"""

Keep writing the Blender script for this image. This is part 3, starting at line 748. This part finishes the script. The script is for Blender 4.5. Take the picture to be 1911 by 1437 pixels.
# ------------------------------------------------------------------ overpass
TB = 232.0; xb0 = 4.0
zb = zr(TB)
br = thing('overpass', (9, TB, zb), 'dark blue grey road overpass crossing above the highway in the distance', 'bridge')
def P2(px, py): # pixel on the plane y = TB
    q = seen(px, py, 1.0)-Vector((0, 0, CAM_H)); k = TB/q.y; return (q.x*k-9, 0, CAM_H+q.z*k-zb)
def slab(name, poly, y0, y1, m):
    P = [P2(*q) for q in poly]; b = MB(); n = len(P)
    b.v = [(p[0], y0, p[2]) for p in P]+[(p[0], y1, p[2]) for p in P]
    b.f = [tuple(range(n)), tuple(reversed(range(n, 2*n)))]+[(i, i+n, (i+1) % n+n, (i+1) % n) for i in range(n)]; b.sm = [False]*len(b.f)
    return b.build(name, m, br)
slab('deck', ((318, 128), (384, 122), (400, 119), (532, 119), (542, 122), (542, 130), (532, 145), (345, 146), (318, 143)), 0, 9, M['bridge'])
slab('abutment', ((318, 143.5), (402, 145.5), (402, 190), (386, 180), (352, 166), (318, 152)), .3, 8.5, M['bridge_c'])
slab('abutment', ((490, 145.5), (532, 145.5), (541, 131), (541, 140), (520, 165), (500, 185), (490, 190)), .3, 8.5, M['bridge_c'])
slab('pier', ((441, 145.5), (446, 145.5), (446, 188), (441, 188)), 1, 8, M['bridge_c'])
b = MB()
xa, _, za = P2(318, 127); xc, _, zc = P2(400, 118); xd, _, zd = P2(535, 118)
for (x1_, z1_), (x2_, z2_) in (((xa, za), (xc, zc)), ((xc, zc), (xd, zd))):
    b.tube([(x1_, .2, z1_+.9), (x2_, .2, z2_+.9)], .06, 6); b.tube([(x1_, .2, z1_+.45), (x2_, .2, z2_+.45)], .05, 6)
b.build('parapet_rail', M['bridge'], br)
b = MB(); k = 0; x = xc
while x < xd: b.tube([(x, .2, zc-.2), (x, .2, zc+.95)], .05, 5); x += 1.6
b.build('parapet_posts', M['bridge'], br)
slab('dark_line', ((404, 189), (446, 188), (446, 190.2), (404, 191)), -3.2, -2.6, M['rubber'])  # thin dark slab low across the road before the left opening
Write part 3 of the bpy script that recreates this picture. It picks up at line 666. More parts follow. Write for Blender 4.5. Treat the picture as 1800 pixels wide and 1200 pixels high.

"""

Reproduce each record exactly, leaving nothing out.

Keep writing the Blender script for this image. This is part 3, starting at line 748. This part finishes the script. The script is for Blender 4.5. Take the picture to be 1911 by 1437 pixels.
# ------------------------------------------------------------------ overpass
TB = 232.0; xb0 = 4.0
zb = zr(TB)
br = thing('overpass', (9, TB, zb), 'dark blue grey road overpass crossing above the highway in the distance', 'bridge')
def P2(px, py): # pixel on the plane y = TB
    q = seen(px, py, 1.0)-Vector((0, 0, CAM_H)); k = TB/q.y; return (q.x*k-9, 0, CAM_H+q.z*k-zb)
def slab(name, poly, y0, y1, m):
    P = [P2(*q) for q in poly]; b = MB(); n = len(P)
    b.v = [(p[0], y0, p[2]) for p in P]+[(p[0], y1, p[2]) for p in P]
    b.f = [tuple(range(n)), tuple(reversed(range(n, 2*n)))]+[(i, i+n, (i+1) % n+n, (i+1) % n) for i in range(n)]; b.sm = [False]*len(b.f)
    return b.build(name, m, br)
slab('deck', ((318, 128), (384, 122), (400, 119), (532, 119), (542, 122), (542, 130), (532, 145), (345, 146), (318, 143)), 0, 9, M['bridge'])
slab('abutment', ((318, 143.5), (402, 145.5), (402, 190), (386, 180), (352, 166), (318, 152)), .3, 8.5, M['bridge_c'])
slab('abutment', ((490, 145.5), (532, 145.5), (541, 131), (541, 140), (520, 165), (500, 185), (490, 190)), .3, 8.5, M['bridge_c'])
slab('pier', ((441, 145.5), (446, 145.5), (446, 188), (441, 188)), 1, 8, M['bridge_c'])
b = MB()
xa, _, za = P2(318, 127); xc, _, zc = P2(400, 118); xd, _, zd = P2(535, 118)
for (x1_, z1_), (x2_, z2_) in (((xa, za), (xc, zc)), ((xc, zc), (xd, zd))):
    b.tube([(x1_, .2, z1_+.9), (x2_, .2, z2_+.9)], .06, 6); b.tube([(x1_, .2, z1_+.45), (x2_, .2, z2_+.45)], .05, 6)
b.build('parapet_rail', M['bridge'], br)
b = MB(); k = 0; x = xc
while x < xd: b.tube([(x, .2, zc-.2), (x, .2, zc+.95)], .05, 5); x += 1.6
b.build('parapet_posts', M['bridge'], br)
slab('dark_line', ((404, 189), (446, 188), (446, 190.2), (404, 191)), -3.2, -2.6, M['rubber'])  # thin dark slab low across the road before the left opening
Write part 3 of the bpy script that recreates this picture. It picks up at line 666. More parts follow. Write for Blender 4.5. Treat the picture as 1800 pixels wide and 1200 pixels high.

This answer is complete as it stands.